* Start Data *

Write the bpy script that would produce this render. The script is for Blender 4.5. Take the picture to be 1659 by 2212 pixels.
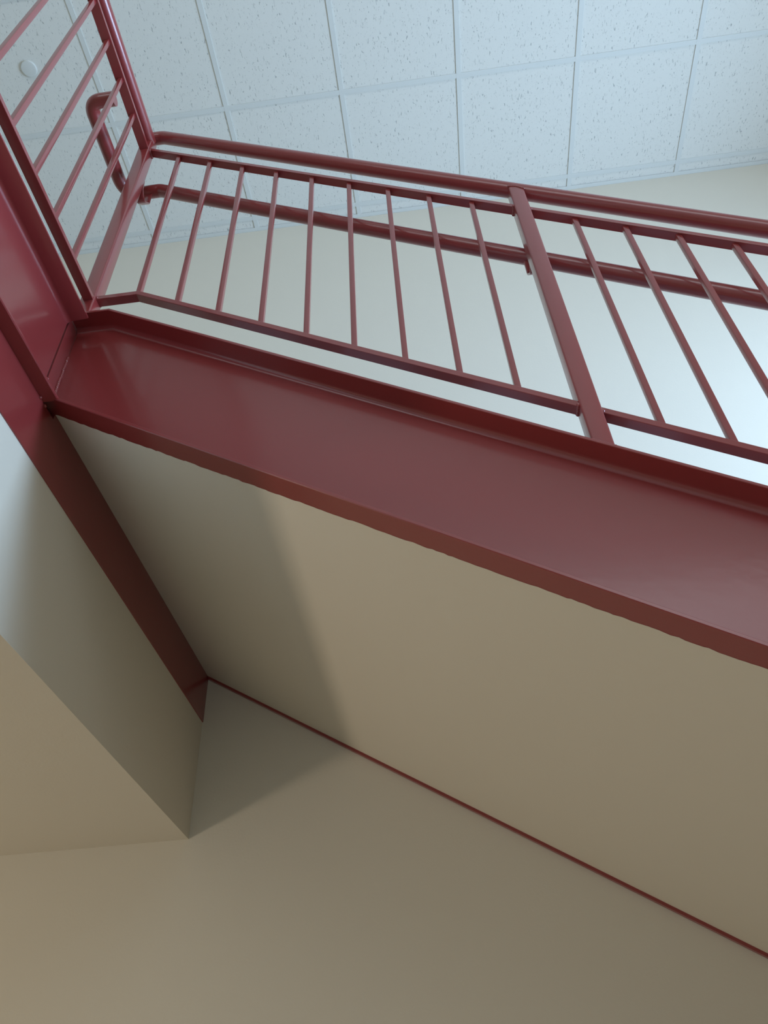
import bpy, bmesh, math, random
from mathutils import Vector, Matrix
random.seed(4)
for o in list(bpy.data.objects): bpy.data.objects.remove(o)
S = bpy.context.scene
COL = S.collection
FZ = 1.6                     # eye height: everything below is written relative to the eye level

# ------------------------------------------------------------------ camera
R = ((0.9924127299, 0.1138849990, -0.0463376790),
     (-0.1099424068, 0.6532568026, -0.7491116185),
     (-0.0550421719, 0.7485223823, 0.6608211577))
cd = bpy.data.cameras.new('camera'); cam = bpy.data.objects.new('camera', cd); COL.objects.link(cam)
cd.sensor_fit = 'HORIZONTAL'; cd.sensor_width = 36.0; cd.lens = 36.0*1648.128/1659.0
cd.clip_start = 0.02; cd.clip_end = 100
cam.matrix_world = Matrix(((R[0][0], -R[1][0], -R[2][0], 0),
                           (R[0][1], -R[1][1], -R[2][1], 0),
                           (R[0][2], -R[1][2], -R[2][2], FZ), (0, 0, 0, 1)))
S.camera = cam
S.view_settings.view_transform = 'Standard'; S.view_settings.look = 'None'
S.view_settings.gamma = 1.0; S.view_settings.use_curve_mapping = False
S.view_settings.exposure = 0.0

# ------------------------------------------------------------------ world and lights
w = bpy.data.worlds.new('sky'); S.world = w; w.use_nodes = True
w.node_tree.nodes['Background'].inputs[0].default_value = (0.62, 0.80, 1.0, 1)
w.node_tree.nodes['Background'].inputs[1].default_value = 2.0

def area(name, loc, aim, sx, sy, power, color, spread=180):
    l = bpy.data.lights.new(name, 'AREA'); l.shape = 'RECTANGLE'; l.size = sx; l.size_y = sy
    l.energy = power; l.color = color; l.spread = math.radians(spread)
    o = bpy.data.objects.new(name, l); COL.objects.link(o)
    o.location = (loc[0], loc[1], loc[2]+FZ)
    o.rotation_euler = Vector(aim).to_track_quat('-Z', 'Y').to_euler()
    return o
# daylight through the tall window beside the middle landing (right wall)
area('window_daylight', (3.24, 0.95, 1.45), (-1, 0, -0.0), 1.85, 1.9, 154, (0.48, 0.70, 1.0), 152)
# added fill behind the viewer to brighten the upper walls and ceiling
area('upstairs_fill', (0.2, -2.5, 2.75), (0, 1, 0.25), 4.6, 1.3, 46, (0.90, 0.95, 1.0))
# warm light from the lower left, source unseen; its window is added
area('hall_warm_light', (-3.40, 0.30, -0.42), (1, 0, 0), 2.2, 0.34, 26, (1.0, 0.80, 0.60))

# ------------------------------------------------------------------ materials
def newmat(name):
    m = bpy.data.materials.new(name); m.use_nodes = True
    nt = m.node_tree; b = nt.nodes['Principled BSDF']
    return m, nt, b
def paint(name, col, rough=0.9, bump=0.0, scale=60, var=0.03, coat=0.0, spec=0.5):
    m, nt, b = newmat(name)
    tc = nt.nodes.new('ShaderNodeTexCoord')
    n = nt.nodes.new('ShaderNodeTexNoise'); n.inputs['Scale'].default_value = 2.3; n.inputs['Detail'].default_value = 3
    nt.links.new(tc.outputs['Object'], n.inputs['Vector'])
    mx = nt.nodes.new('ShaderNodeMix'); mx.data_type = 'RGBA'
    mx.inputs['A'].default_value = (*[c*(1-var) for c in col], 1); mx.inputs['B'].default_value = (*[min(1, c*(1+var)) for c in col], 1)
    nt.links.new(n.outputs['Fac'], mx.inputs['Factor']); nt.links.new(mx.outputs['Result'], b.inputs['Base Color'])
    b.inputs['Roughness'].default_value = rough
    b.inputs['Specular IOR Level'].default_value = spec
    if coat:
        b.inputs['Coat Weight'].default_value = coat; b.inputs['Coat Roughness'].default_value = 0.16
    if bump:
        n2 = nt.nodes.new('ShaderNodeTexNoise'); n2.inputs['Scale'].default_value = scale; n2.inputs['Detail'].default_value = 4
        nt.links.new(tc.outputs['Object'], n2.inputs['Vector'])
        bp = nt.nodes.new('ShaderNodeBump'); bp.inputs['Strength'].default_value = bump; bp.inputs['Distance'].default_value = 0.002
        nt.links.new(n2.outputs['Fac'], bp.inputs['Height']); nt.links.new(bp.outputs['Normal'], b.inputs['Normal'])
        if coat: nt.links.new(bp.outputs['Normal'], b.inputs['Coat Normal'])
    return m
M_RED = paint('oxide_red_gloss_paint', (0.262, 0.034, 0.034), rough=0.36, bump=0.08, scale=38, var=0.04, coat=0.75)
M_WALL = paint('cream_wall_paint', (0.74, 0.70, 0.60), rough=0.85, bump=0.15, scale=140, var=0.015, spec=0.3)
M_WHITE = paint('white_metal_paint', (0.68, 0.70, 0.67), rough=0.55, var=0.01)
M_FLOOR = paint('buff_floor_vinyl', (0.46, 0.40, 0.31), rough=0.5, var=0.08)
M_STEP = paint('grey_stair_tread', (0.25, 0.25, 0.25), rough=0.7, var=0.06)
M_ALU = paint('window_aluminium', (0.55, 0.56, 0.58), rough=0.4, var=0.02)
m, nt, b = newmat('window_glass'); M_GLASS = m
b.inputs['Base Color'].default_value = (0.95, 0.98, 1, 1); b.inputs['Transmission Weight'].default_value = 1; b.inputs['Roughness'].default_value = 0.02; b.inputs['IOR'].default_value = 1.45
m, nt, b = newmat('lamp_diffuser'); M_LAMP = m
b.inputs['Base Color'].default_value = (0.9, 0.85, 0.75, 1); b.inputs['Emission Color'].default_value = (1, 0.82, 0.6, 1); b.inputs['Emission Strength'].default_value = 2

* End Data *

- What you should do:
Images should not appear in the copy; retype the listing above exactly.

- Task solution:
Write the bpy script that would produce this render. The script is for Blender 4.5. Take the picture to be 1659 by 2212 pixels.
import bpy, bmesh, math, random
from mathutils import Vector, Matrix
random.seed(4)
for o in list(bpy.data.objects): bpy.data.objects.remove(o)
S = bpy.context.scene
COL = S.collection
FZ = 1.6                     # eye height: everything below is written relative to the eye level

# ------------------------------------------------------------------ camera
R = ((0.9924127299, 0.1138849990, -0.0463376790),
     (-0.1099424068, 0.6532568026, -0.7491116185),
     (-0.0550421719, 0.7485223823, 0.6608211577))
cd = bpy.data.cameras.new('camera'); cam = bpy.data.objects.new('camera', cd); COL.objects.link(cam)
cd.sensor_fit = 'HORIZONTAL'; cd.sensor_width = 36.0; cd.lens = 36.0*1648.128/1659.0
cd.clip_start = 0.02; cd.clip_end = 100
cam.matrix_world = Matrix(((R[0][0], -R[1][0], -R[2][0], 0),
                           (R[0][1], -R[1][1], -R[2][1], 0),
                           (R[0][2], -R[1][2], -R[2][2], FZ), (0, 0, 0, 1)))
S.camera = cam
S.view_settings.view_transform = 'Standard'; S.view_settings.look = 'None'
S.view_settings.gamma = 1.0; S.view_settings.use_curve_mapping = False
S.view_settings.exposure = 0.0

# ------------------------------------------------------------------ world and lights
w = bpy.data.worlds.new('sky'); S.world = w; w.use_nodes = True
w.node_tree.nodes['Background'].inputs[0].default_value = (0.62, 0.80, 1.0, 1)
w.node_tree.nodes['Background'].inputs[1].default_value = 2.0

def area(name, loc, aim, sx, sy, power, color, spread=180):
    l = bpy.data.lights.new(name, 'AREA'); l.shape = 'RECTANGLE'; l.size = sx; l.size_y = sy
    l.energy = power; l.color = color; l.spread = math.radians(spread)
    o = bpy.data.objects.new(name, l); COL.objects.link(o)
    o.location = (loc[0], loc[1], loc[2]+FZ)
    o.rotation_euler = Vector(aim).to_track_quat('-Z', 'Y').to_euler()
    return o
# daylight through the tall window beside the middle landing (right wall)
area('window_daylight', (3.24, 0.95, 1.45), (-1, 0, -0.0), 1.85, 1.9, 154, (0.48, 0.70, 1.0), 152)
# added fill behind the viewer to brighten the upper walls and ceiling
area('upstairs_fill', (0.2, -2.5, 2.75), (0, 1, 0.25), 4.6, 1.3, 46, (0.90, 0.95, 1.0))
# warm light from the lower left, source unseen; its window is added
area('hall_warm_light', (-3.40, 0.30, -0.42), (1, 0, 0), 2.2, 0.34, 26, (1.0, 0.80, 0.60))

# ------------------------------------------------------------------ materials
def newmat(name):
    m = bpy.data.materials.new(name); m.use_nodes = True
    nt = m.node_tree; b = nt.nodes['Principled BSDF']
    return m, nt, b
def paint(name, col, rough=0.9, bump=0.0, scale=60, var=0.03, coat=0.0, spec=0.5):
    m, nt, b = newmat(name)
    tc = nt.nodes.new('ShaderNodeTexCoord')
    n = nt.nodes.new('ShaderNodeTexNoise'); n.inputs['Scale'].default_value = 2.3; n.inputs['Detail'].default_value = 3
    nt.links.new(tc.outputs['Object'], n.inputs['Vector'])
    mx = nt.nodes.new('ShaderNodeMix'); mx.data_type = 'RGBA'
    mx.inputs['A'].default_value = (*[c*(1-var) for c in col], 1); mx.inputs['B'].default_value = (*[min(1, c*(1+var)) for c in col], 1)
    nt.links.new(n.outputs['Fac'], mx.inputs['Factor']); nt.links.new(mx.outputs['Result'], b.inputs['Base Color'])
    b.inputs['Roughness'].default_value = rough
    b.inputs['Specular IOR Level'].default_value = spec
    if coat:
        b.inputs['Coat Weight'].default_value = coat; b.inputs['Coat Roughness'].default_value = 0.16
    if bump:
        n2 = nt.nodes.new('ShaderNodeTexNoise'); n2.inputs['Scale'].default_value = scale; n2.inputs['Detail'].default_value = 4
        nt.links.new(tc.outputs['Object'], n2.inputs['Vector'])
        bp = nt.nodes.new('ShaderNodeBump'); bp.inputs['Strength'].default_value = bump; bp.inputs['Distance'].default_value = 0.002
        nt.links.new(n2.outputs['Fac'], bp.inputs['Height']); nt.links.new(bp.outputs['Normal'], b.inputs['Normal'])
        if coat: nt.links.new(bp.outputs['Normal'], b.inputs['Coat Normal'])
    return m
M_RED = paint('oxide_red_gloss_paint', (0.262, 0.034, 0.034), rough=0.36, bump=0.08, scale=38, var=0.04, coat=0.75)
M_WALL = paint('cream_wall_paint', (0.74, 0.70, 0.60), rough=0.85, bump=0.15, scale=140, var=0.015, spec=0.3)
M_WHITE = paint('white_metal_paint', (0.68, 0.70, 0.67), rough=0.55, var=0.01)
M_FLOOR = paint('buff_floor_vinyl', (0.46, 0.40, 0.31), rough=0.5, var=0.08)
M_STEP = paint('grey_stair_tread', (0.25, 0.25, 0.25), rough=0.7, var=0.06)
M_ALU = paint('window_aluminium', (0.55, 0.56, 0.58), rough=0.4, var=0.02)
m, nt, b = newmat('window_glass'); M_GLASS = m
b.inputs['Base Color'].default_value = (0.95, 0.98, 1, 1); b.inputs['Transmission Weight'].default_value = 1; b.inputs['Roughness'].default_value = 0.02; b.inputs['IOR'].default_value = 1.45
m, nt, b = newmat('lamp_diffuser'); M_LAMP = m
b.inputs['Base Color'].default_value = (0.9, 0.85, 0.75, 1); b.inputs['Emission Color'].default_value = (1, 0.82, 0.6, 1); b.inputs['Emission Strength'].default_value = 2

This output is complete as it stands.